We exist via our social interactions with others. Without these connections embedding us in the social world we have no identity, existence or meaning. These ongoing interactions, made easier through habit and accepted norms, define us.

Central among these habits and norms is the idea of loyalty. Our loyalties provide a guide to what we might expect in an otherwise uncertain world. It is about our expectations of future action – my loyalty is based on the feeling that you will return it in future.

Being loyal is not obligatory, but when you breach someone’s loyalty you lose part of yourself. That’s the inescapable cost of disloyalty, whether minor – a friendship lost – or extreme – the firing squad for treason. That is the challenge with loyalty – there is always a chance to be disloyal. If that opportunity didn’t exist, loyalty wouldn’t make sense at all.

Nobody deserves our unconditional loyalty. However, they do deserve a shared sense of reciprocity based on past actions and hopes for the future. If people are loyal to us, they expect we will return that loyalty at some point in the future. And this is where the problem begins.

It can be hard to imagine a self without certain relationships and so we tend to hold to them more strongly.

The future is unknowable. Our loyalty may be called on in a variety of circumstances, from the mundane to the deeply difficult. A brother asks you to lie – how far are you willing to go to maintain that familial loyalty? What has he done to require you to lie? Is it the socially lubricating ‘white lie’ – “please tell Mum I wasn’t late”, or the far more serious – “please tell the police we were together all evening”.

What’s crucial here is an assessment of the act that generated the need to lie – what is the social expectation regarding the behaviour – is it acceptable? Is it the sort of behaviour other people would overlook in favour of loyalty?

We tend to over-invest in those loyalties that are key to our social milieu. It can be hard to imagine a self without certain relationships and so we tend to hold to them more strongly. Loyalty to family, friends, sports team, social activity – without them we lose parts of our self.

Because these relationships form part of who we are, there is a cost to disloyalty, even when it is the right thing to do. The experience of whistleblowers reveals the loss of identity that can come from breaching loyalty. While whistleblowing is often the ethical choice, the individuals tend to be shunned, excluded, exposed, attacked and betrayed.

If our country provides the basics of existence, security of self, food, shelter and the conditions to live a just life, then don’t we owe a debt of loyalty?

Loyalty can be vexing when it is demanded rather than given freely. Nation-states demand loyalty from their citizens to the point of self-sacrifice, especially in times of war. We also see a demand for loyalty attached to ideologies and beliefs. For example, the McCarthyism in the US in the 1950s saw an aggressive enforcement of compulsory ideological loyalty to one political system over another. Do we as citizens have an obligation to be loyal to our country of birth?

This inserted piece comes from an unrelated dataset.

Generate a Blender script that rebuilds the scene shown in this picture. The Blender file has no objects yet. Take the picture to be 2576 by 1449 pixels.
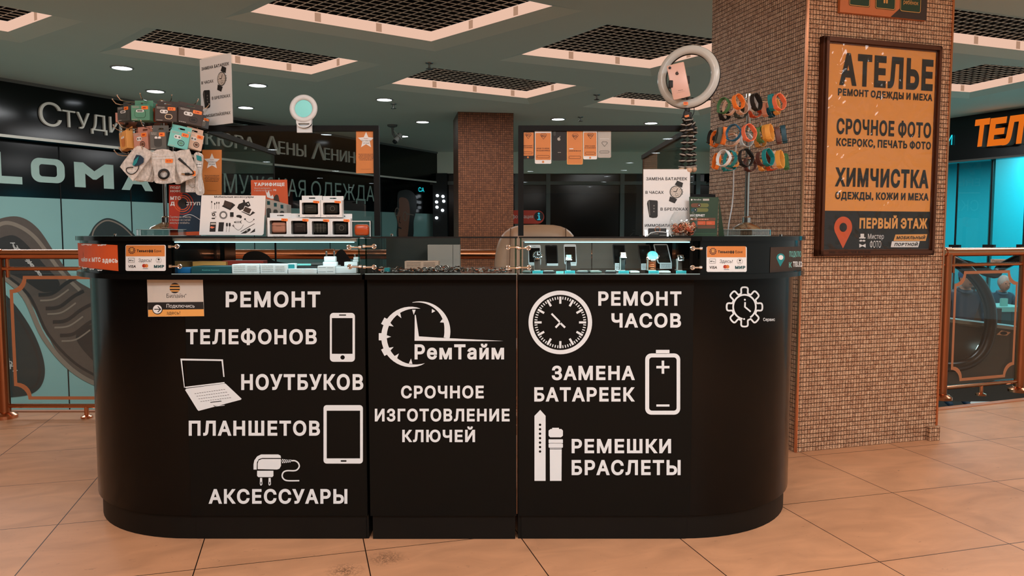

If our country provides the basics of existence, security of self, food, shelter and the conditions to live a just life, then don’t we owe a debt of loyalty? No, we don’t. Loyalty to abstractions shouldn’t be demanded. In fact I think we should avoid such commitments because they ask us to sacrifice real loyalties to people – family, friends and community.

The nation doesn’t care for you or me as an individual, that’s the job of our interpersonal connections. It’s also what makes them more important to us. However, a defender of nationalism might point to the threat a conqueror poses to the individual and family. They might argue that you have an obligation to be conscripted to defend your nation as a way to protect the people you are loyal to, but this is different to being loyal to the state itself.

Our loyalties foster connection, provide us with a map of social obligations and help alleviate the threat of an unknowable future. But to call upon them is fraught with risk – we might be betrayed, exploited or the future may change in ways we don’t anticipate. But if there were no risk, there would be little value to being loyal at all, would there?